=== Data provided ===

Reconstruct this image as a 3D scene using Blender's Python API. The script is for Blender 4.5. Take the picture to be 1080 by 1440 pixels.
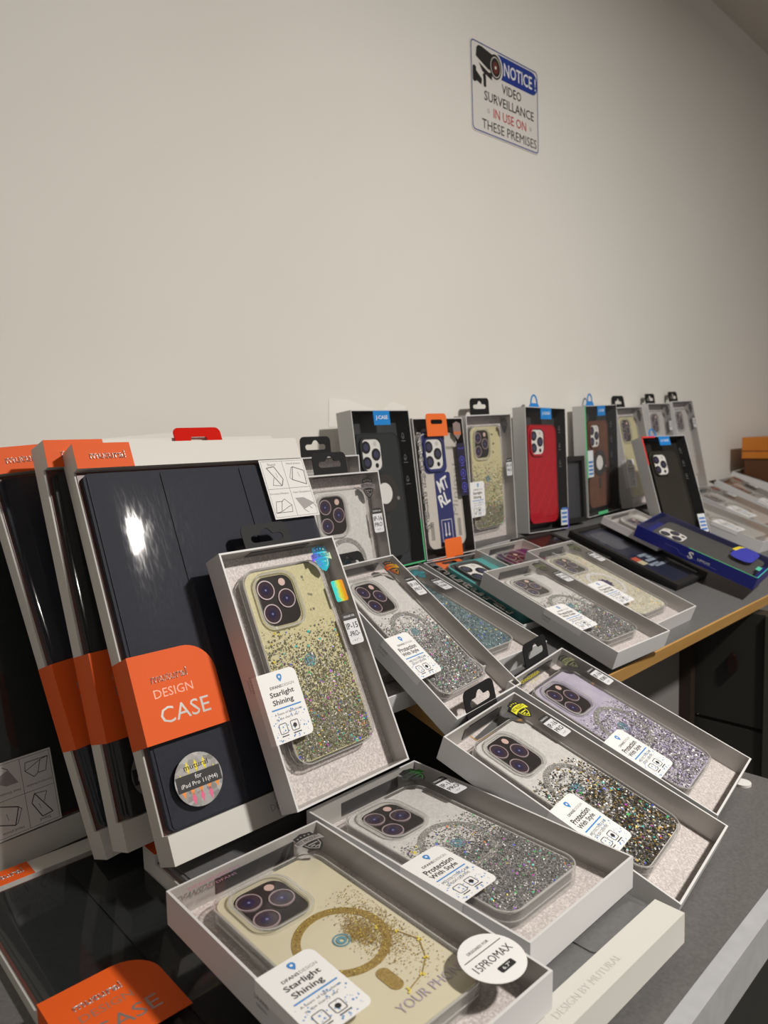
import bpy, math, random
from mathutils import Matrix, Vector
random.seed(7)
sc = bpy.context.scene
COL = sc.collection
for o in list(bpy.data.objects): bpy.data.objects.remove(o)

# ------------------------------------------------------------------ camera, light, exposure
# world: X along the back wall, Y towards it, Z up; the camera stands at the origin
AX = ((0.7098, -0.0955, 0.6979), (-0.7037, -0.0538, 0.7084), (-0.0301, -0.9940, -0.1054))
cd = bpy.data.cameras.new('camera'); cam = bpy.data.objects.new('camera', cd); COL.objects.link(cam)
rot = Matrix([[AX[r][0], -AX[r][1], -AX[r][2]] for r in range(3)])
cam.matrix_world = rot.to_4x4()
cd.sensor_fit = 'HORIZONTAL'; cd.sensor_width = 36.0; cd.lens = 1040.0 / 1080.0 * 36.0
cd.clip_start = 0.01; cd.clip_end = 50
cd.dof.use_dof = True; cd.dof.focus_distance = 0.56; cd.dof.aperture_fstop = 15.0
sc.camera = cam

world = bpy.data.worlds.new('world'); sc.world = world; world.use_nodes = True
bg = world.node_tree.nodes['Background']
bg.inputs[0].default_value = (1.0, 0.93, 0.85, 1); bg.inputs[1].default_value = 0.27

def area(name, loc, size, power, color, rotation=(0, 0, 0)):
    l = bpy.data.lights.new(name, 'AREA'); l.shape = 'DISK'; l.size = size; l.energy = power; l.color = color
    o = bpy.data.objects.new(name, l); o.location = loc; o.rotation_euler = rotation; COL.objects.link(o); return o
area('ceiling_downlight', (0.77, -0.57, 0.865), 0.13, 30.3, (1.0, 0.945, 0.87))
area('weak_left_light', (-0.9, -1.6, 0.885), 0.15, 5.0, (1.0, 0.945, 0.87))  # weaker second light, unseen, adds a little from the left

vs = sc.view_settings
vs.view_transform = 'Standard'; vs.look = 'None'; vs.exposure = 0.0; vs.gamma = 1.0; vs.use_curve_mapping = False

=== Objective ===
Starting at the top of the listing above, please restate word for word each line up to and including the one that holds "sc.camera = cam", omitting every image.

=== Answer to this exercise ===
Reconstruct this image as a 3D scene using Blender's Python API. The script is for Blender 4.5. Take the picture to be 1080 by 1440 pixels.
import bpy, math, random
from mathutils import Matrix, Vector
random.seed(7)
sc = bpy.context.scene
COL = sc.collection
for o in list(bpy.data.objects): bpy.data.objects.remove(o)

# ------------------------------------------------------------------ camera, light, exposure
# world: X along the back wall, Y towards it, Z up; the camera stands at the origin
AX = ((0.7098, -0.0955, 0.6979), (-0.7037, -0.0538, 0.7084), (-0.0301, -0.9940, -0.1054))
cd = bpy.data.cameras.new('camera'); cam = bpy.data.objects.new('camera', cd); COL.objects.link(cam)
rot = Matrix([[AX[r][0], -AX[r][1], -AX[r][2]] for r in range(3)])
cam.matrix_world = rot.to_4x4()
cd.sensor_fit = 'HORIZONTAL'; cd.sensor_width = 36.0; cd.lens = 1040.0 / 1080.0 * 36.0
cd.clip_start = 0.01; cd.clip_end = 50
cd.dof.use_dof = True; cd.dof.focus_distance = 0.56; cd.dof.aperture_fstop = 15.0
sc.camera = cam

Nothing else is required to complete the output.